DOVE AFFONDA LE RADICI LA RIFORMA DEL LAVORO

COME L’IDEA DI FARE DEL CONTRATTO A TUTELE CRESCENTI LA FORMA NORMALE DI ASSUNZIONE PER TUTTI NASCE DA UN PROGETTO ORGANICO CHE AVEVO GIÀ ESPOSTO ALLA METÀ DEGLI ANNI ’90

Intervista a Pietro Ichino a cura di Andrea Di Stefano per i 19 quotidiani locali del gruppo L’Espresso, 22 febbraio 2015 – All’ultimo momento sugli stessi quotidiani per ragioni di spazio la domanda sull’impiego pubblico è stata malamente manipolata, col risultato di farle assumere il significato opposto a quello che emerge chiaramente dal testo originario.

Professore qual è il suo primo giudizio sui decreti approvati ieri dal Governo?
Complessivamente molto positivo: in questi decreti ci sono tutti i pilastri essenziali della riforma che occorre per voltar pagina rispetto al regime di job property, e all’inefficienza e al dualismo fra protetti e non protetti che ne consegue.

Quali pilastri?
Flessibilizzazione e generalizzazione della disciplina dei licenziamenti, trattamento di disoccupazione di livello europeo ed esteso a tutti, integrazione tra strutture pubbliche e agenzie private specializzate attraverso il contratto di ricollocazione, libertà di scelta dell’agenzia da parte del lavoratore, retribuzione della stessa a risultato, estensione della protezione a tutta l’area caratterizzata da sostanziale dipendenza economica del lavoratore.

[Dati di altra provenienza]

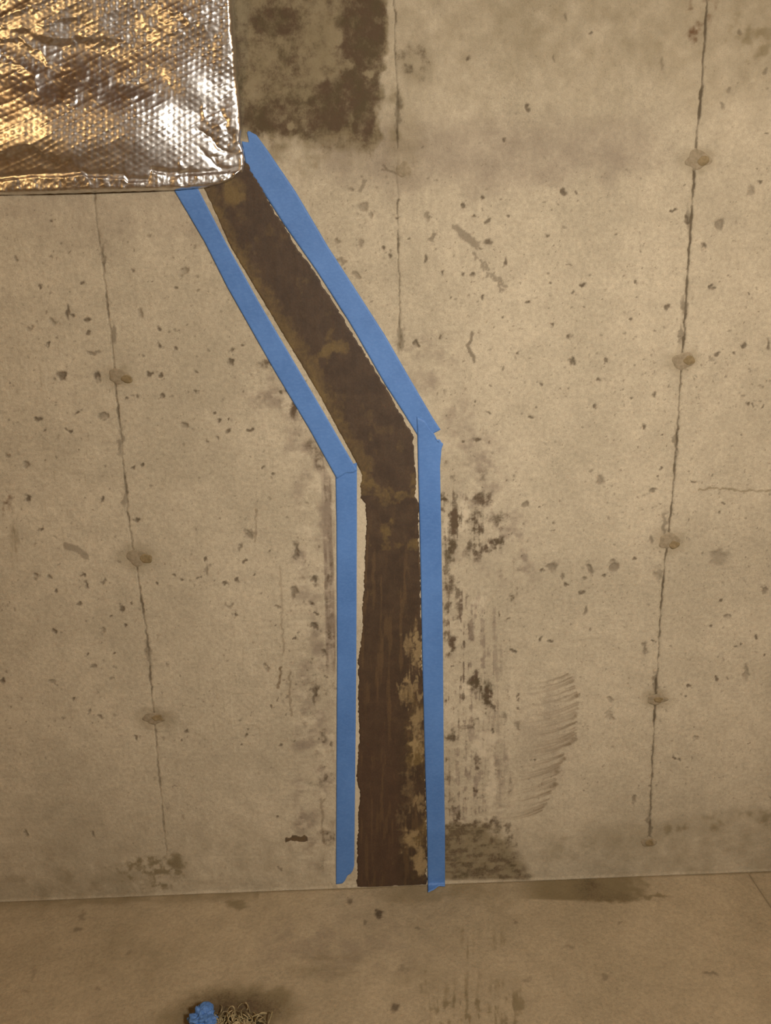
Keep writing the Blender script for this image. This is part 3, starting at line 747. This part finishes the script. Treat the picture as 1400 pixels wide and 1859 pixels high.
# scrim lattice: slanted threads and raised dimples
a1 = math.radians(-27); ca, sa = math.cos(a1), math.sin(a1)
la = FX*ca+FY*sa; lb = -FX*sa+FY*ca
la = la+3*(fbm(FX/60, FY/60, 2, 175)-.5); lb = lb+4*(fbm(FX/70, FY/70, 2, 177)-.5)
fr1 = lb/10.5-np.floor(lb/10.5)-.5
row = np.floor(lb/10.5)
fr2 = (la+row*5.6)/11.5; fr2 = fr2-np.floor(fr2)-.5
H += (.00026*np.exp(-(fr1*10.5/1.5)**2)*(np.mod(row, 2) == 0) + .00060*np.exp(-((fr1*10.5/3.2)**2+(fr2*11.5/3.4)**2)))*(.6+.8*fbm(FX/30, FY/30, 2, 179))
H += .00018*(fbm(FX/5, FY/5, 2, 181)-.5)
H = H*(1-.42*sm(215, 352, FY))
de = np.minimum((rgt_-FX), (bot-FY)); de = np.minimum(np.maximum(de, 0), 40)
H = np.maximum(H, .004)*np.sqrt(np.clip(1-(1-np.clip(de/12, 0, 1))**2, 0, 1)) + .0012
H += .002*np.exp(-((de-5)/3.5)**2)*fbm(FX/11, FY/11, 2, 185)
FP = on_wall(FX, FY, -H)
keep_in = 6
fb = tag(empty('insulation_blanket', tuple(on_wall(200, 350))), 'silvery gold crinkled foil insulation blanket hanging over the top left wall', 'insulation')
ibase = np.array(fb.location)
jh = int(np.searchsorted(vs, (322+260)/617))
grid_mesh('foil_facing', FP[:jh+1]-ibase, fb, M_FOIL, flip=False)
hemo = grid_mesh('bottom_hem', FP[jh:]-ibase, fb, M_FOIL, flip=False)

# ------------------------------------------------------------------ floor
FXS = lines(-2.6, 2.6, -0.98, 0.96, .0035, 12)
FYS = np.concatenate([np.linspace(-4.2, -.62, 12)[:-1], np.arange(-.62, -.004, .0035), [-.003, 0.006]])
QX, QY = np.meshgrid(FXS, FYS)
fpx, fpy = to_px(np.stack([QX, QY, 0*QX], -1))
f1 = fbm(QX/.05, QY/.05, 4, 201); f2 = fbm(QX/.016, QY/.016, 4, 205); fs = fbm(fpx/5, fpy/70, 4, 209); fh = fbm(fpx/60, fpy/9, 4, 213)
wx = fpx+10*(f2-.5); wy = fpy+10*(fbm(QX/.016, QY/.016, 3, 217)-.5)
ma = {k: 0*QX for k in ('mold', 'damp', 'pale', 'pit', 'mauve', 'groove', 'scratch', 'rust')}
def fb_(n, cx, cy, rx, ry, v=1., soft=.5, nz=None):
    f = v*(1-sm(1-soft, 1+soft, np.hypot((wx-cx)/rx, (wy-cy)/ry)))
    if nz is not None: f = f*np.clip(nz*1.8-.3, 0, 1.2)
    ma[n] = np.maximum(ma[n], f)
joint = 1637-.0405*fpx
ma['damp'] = np.maximum(ma['damp'], (1-sm(6, 26, fpy-joint+16*(f1-.5)))*.75*(fpx < 470)*(.5+.6*f1))
ma['damp'] = np.maximum(ma['damp'], (1-sm(20, 46, fpy-joint+20*(f1-.5)))*.6*sm(640, 720, fpx)*(1-sm(860, 960, fpx)))
wedge = (1-sm(0, 7, fpy-(1634-.02*(1215-fpx))))*sm(900, 1000, fpx)*(1-sm(1120, 1218, fpx+40*(f2-.5)))
ma['damp'] = np.maximum(ma['damp'], wedge*1.05); ma['mold'] = np.maximum(ma['mold'], wedge*.42*sm(980, 1060, fpx)*f1*1.4)
fb_('damp', 1105, 1626, 55, 12, 1.1, .5); fb_('mold', 1100, 1628, 60, 10, .42, .5); fb_('damp', 1180, 1627, 36, 4, .9, .5)
fb_('damp', 430, 1643, 22, 10, .8, .5)
for (x, y, rx, ry, v) in ((637, 1637, 5, 5, .75), (688, 1658, 7, 6, 1), (664, 1674, 5, 4, .6), (142, 1688, 10, 6, .55), (150, 1662, 5, 10, .45), (755, 1684, 5, 3, .6), (1127, 1677, 5, 3, .5), (1035, 1719, 8, 5, .4), (1292, 1769, 15, 4, .6), (717, 1828, 6, 7, .85), (1100, 1775, 7, 4, .45), (955, 1781, 8, 5, .4), (935, 1673, 4, 3, .5), (732, 1759, 6, 5, .4), (235, 1727, 4, 4, .3), (60, 1770, 5, 14, .3), (175, 1795, 4, 4, .4), (50, 1800, 5, 3, .4)):
    fb_('pit', x, y, rx, ry, v, .4)
br = sm(715, 800, fpx+70*(f1-.5))*(1-sm(930, 1010, fpx+60*(f1-.5)))
ma['damp'] = np.maximum(ma['damp'], br*sm(1755, 1800, fpy+60*(f1-.5))*sm(.40, .75, fs*.6+f2*.4)*.85)
fb_('damp', 852, 1708, 18, 34, .75, .6, fs); fb_('damp', 905, 1705, 14, 26, .55, .6, fs); fb_('damp', 880, 1785, 60, 22, .6, .6, fs)
fb_('damp', 590, 1755, 70, 26, .5, .7, fh); fb_('damp', 240, 1740, 60, 60, .35, .8, f1); fb_('damp', 760, 1790, 60, 40, .4, .8, f1); fb_('damp', 900, 1640, 110, 50, .35, .8, f1)
fb_('mauve', 600, 1720, 200, 60, .4, .8, f1)
# wet halo about the clump
fb_('damp', 430, 1835, 105, 44, 1.1, .7); fb_('mold', 425, 1830, 92, 30, .72, .75); fb_('damp', 500, 1812, 40, 22, .9, .7); fb_('damp', 340, 1850, 60, 30, .8, .8)
ma['mold'] = np.maximum(ma['mold'], .35*(1-sm(0.002, 0.010, -QY))*(fpx > 0))  # slight shade under the wall foot, painted in through the mold mask
ma['damp'] = np.maximum(ma['damp'], .7*(1-sm(0.002, 0.014, -QY)))  # same painted wall-foot shade, a little wider, through the damp mask
# saw joint at far right
def seg(x0, y0, x1, y1):
    L2 = (x1-x0)**2+(y1-y0)**2; t = ((fpx-x0)*(x1-x0)+(fpy-y0)*(y1-y0))/L2
    t2 = np.clip(t, 0, 1); return np.hypot(fpx-x0-t2*(x1-x0), fpy-y0-t2*(y1-y0))
dj = seg(1361, 1586, 1440, 1706)
ma['groove'] = np.maximum(ma['groove'], .7*(1-sm(.8, 2.6, dj)))
dz = -.003*(1-sm(1, 4, dj)) + (fbm(QX/.2, QY/.2, 3, 221)-.5)*.002 - .0005*f2
FV = np.stack([QX, QY, dz-.0005], -1)
fl = grid_mesh('floor', FV, None, M_FLOOR, {'stain_a': np.stack([ma[k] for k in ('mold', 'damp', 'pale', 'pit')], -1), 'stain_b': np.stack([ma[k] for k in ('mauve', 'groove', 'scratch', 'rust')], -1)})
tag(fl, 'troweled concrete basement floor with damp stains at the wall foot', kind='structure')

# rest of the basement room, out of frame but mirrored in the foil
tag(box('wall_left', (-2.7, -4.3, 0), (-2.6, 0.1, 2.4), None, M_PLAIN), kind='structure')
tag(box('wall_right', (2.6, -4.3, 0), (2.7, 0.1, 2.4), None, M_PLAIN), kind='structure')
tag(box('wall_front', (-2.7, -4.3, 0), (2.7, -4.2, 2.4), None, M_PLAIN), kind='structure')
ce = tag(box('ceiling', (-2.7, -4.3, 2.62), (2.7, 0.1, 2.66), None, M_WOOD), kind='structure')
for k in range(13):
    x = -2.46+.406*k
    box('joist', (x-.019, -4.2, 2.40), (x+.019, 0.0, 2.62), ce, M_WOOD)

# ------------------------------------------------------------------ debris at the bottom edge of the frame
rs = random.Random(8)
p0 = on_floor(368, 1862)
wad = tag(empty('tape_wad', (p0[0], p0[1], 0)), 'small crumpled blue tape wad on the damp floor beside the pale clump', 'tape wad')
nu, nv = 44, 26
vv = []
for i in range(nv):
    ph = math.pi*(i/(nv-1))
    for j in range(nu):
        th = 2*math.pi*j/nu
        d = np.array([math.sin(ph)*math.cos(th), math.sin(ph)*math.sin(th), math.cos(ph)])
        k = 1+.75*(float(fbm(np.array([d[0]*2.2+3+d[2]]), np.array([d[1]*2.2+4+d[2]*1.7]), 4, 231)[0])-.5)
        vv.append((d[0]*.027*k, d[1]*.030*k, max(0.0, .017+d[2]*.021*k)))
q = [(i*nu+j, i*nu+(j+1) % nu, (i+1)*nu+(j+1) % nu, (i+1)*nu+j) for i in range(nv-1) for j in range(nu)]
raw_mesh('crumpled_tape', np.array(vv), np.array(q)[:, ::-1], wad, M_TAPE, smooth=False)

M_STRAND = simple('pale_grimy_strands', (176, 160, 122), (110, 98, 66), 60, 0.85, 0.3)
p1 = on_floor(432, 1866)
cl = tag(empty('strand_clump', (p1[0], p1[1], 0)), 'frayed clump of pale olive strands lying at the bottom edge of the frame', 'debris')
vv = []; q = []
for s in range(150):
    bx_, by_ = rs.gauss(0, .026), rs.gauss(-.004, .018)
    bx_ = max(-.055, min(.06, bx_)); by_ = max(-.05, min(.036, by_))
    a = rs.uniform(0, 6.28); L = rs.uniform(.02, .055); z = rs.uniform(.002, .016); r = rs.uniform(.0010, .0022)
    cur = rs.uniform(-3.5, 3.5); x, y = bx_, by_; base = len(vv); K = 8; arch = rs.uniform(0, .016)
    for k in range(K):
        t = k/(K-1); a2 = a+cur*t
        x += math.cos(a2)*L/K; y += math.sin(a2)*L/K
        zc = max(r, z*(1-t*.6)+arch*math.sin(math.pi*t))
        rr = r*(1-.55*t)
        n_ = (-math.sin(a2), math.cos(a2))
        for m_ in range(5):
            b_ = 2*math.pi*m_/5
            vv.append((x+n_[0]*rr*math.cos(b_), y+n_[1]*rr*math.cos(b_), max(.0002, zc+rr*math.sin(b_))))
    for k in range(K-1):
        for m_ in range(5):
            q.append((base+k*5+m_, base+k*5+(m_+1) % 5, base+(k+1)*5+(m_+1) % 5, base+(k+1)*5+m_))
st = raw_mesh('strands', np.array(vv), np.array(q), cl, M_STRAND)
st['kind'] = 'stuff'
# dark matted pad the strands grow from
vv = []; nr, ns = 8, 36
for i in range(nr):
    t = i/(nr-1)
    for j in range(ns):
        th = 2*math.pi*j/ns; k = 1+.3*(float(vnoise(np.array([th*2]), np.array([.3]), 241)[0])-.5)
        vv.append((.055*k*t*math.cos(th), .030*k*t*math.sin(th)-.005, .0004+.010*math.cos(t*math.pi/2)*(1+.5*(rs.random()-.5))))
q = [(i*ns+j, i*ns+(j+1) % ns, (i+1)*ns+(j+1) % ns, (i+1)*ns+j) for i in range(nr-1) for j in range(ns)]
raw_mesh('matted_base', np.array(vv), np.array(q)[:, ::-1], cl, simple('dark_wet_mat', (70, 62, 40), (48, 42, 28), 90, .8, .4))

Si considera il padre nobile di questa riforma?
“Nobile” no di certo. “Padre” è un’espressione davvero eccessiva; anche perché alla stesura di questi testi hanno contribuito in modo decisivo anche altri giuslavoristi, tutti di grande valore. È vero però che l’idea del contratto a tutele crescenti come forma normale di assunzione è frutto di un progetto che ho incominciato a proporre già nel 1989, e che ha preso compiutamente forma nel mio libro del 1996 Il lavoro e il mercato. È anche vero che alla riforma ho dato in Senato un contributo forse non secondario.

Il Governo non ha tenuto in alcun conto il parere delle Commissioni Lavoro di Camera e Senato sui licenziamenti collettivi. È una forzatura politica?
Il Governo ha accolto tutti e soltanto i suggerimenti contenuti in quei pareri che erano coerenti con gli intendimenti della riforma, voluti dalle stesse Commissioni in sede di approvazione della legge-delega. Ma questa esclude esplicitamente l’applicazione della reintegrazione nell’area dei “licenziamenti economici”; e nessuno può ragionevolmente sostenere che quelli collettivi non vi rientrino. Su questo punto, dunque, l’accoglimento dei pareri avrebbe comportato la violazione della delega.

Nel testo viene introdotta anche la facoltà di cambio delle mansioni a parità di retribuzione. È uno strumento effettivamente utile per la riorganizzazione delle imprese?
La vecchia norma, che viene ora sostituita, era stata disegnata in un’epoca in cui l’evoluzione delle tecniche applicate era molto più lenta. Conservare quella norma oggi non gioverebbe neanche ai lavoratori, perché con la sua rigidità finirebbe col mettere maggiormente a rischio i loro posti di lavoro.

È stata poi disposta l’esclusione del settore pubblico dal campo di applicazione del nuovo regime che lei aveva invece sempre sostenuto, come sostenuto dal ministro Poletti?
La norma che disponeva questa esclusione, soppressa nel testo del 24 dicembre, non è stata reinserita nel decreto. Credo che questo sia bene; anche se poi nel settore pubblico occorrono norme di governance interna delle amministrazioni che assicurino l’esercizio delle prerogative manageriali e la sua correttezza.

Ci sono state forti tensioni sulla norma sul contratto di ricollocazione. Come giudica il risultato finale?
Considero importantissimo che questo nuovo istituto sia stato introdotto nel nostro ordinamento. Su questo terreno, però, c’è ancora del lavoro da fare, sia sul piano normativo, sia soprattutto su quello dell’implementazione, trattandosi di uno strumento che in Italia ancora non è stato sperimentato e incontra molte resistenze.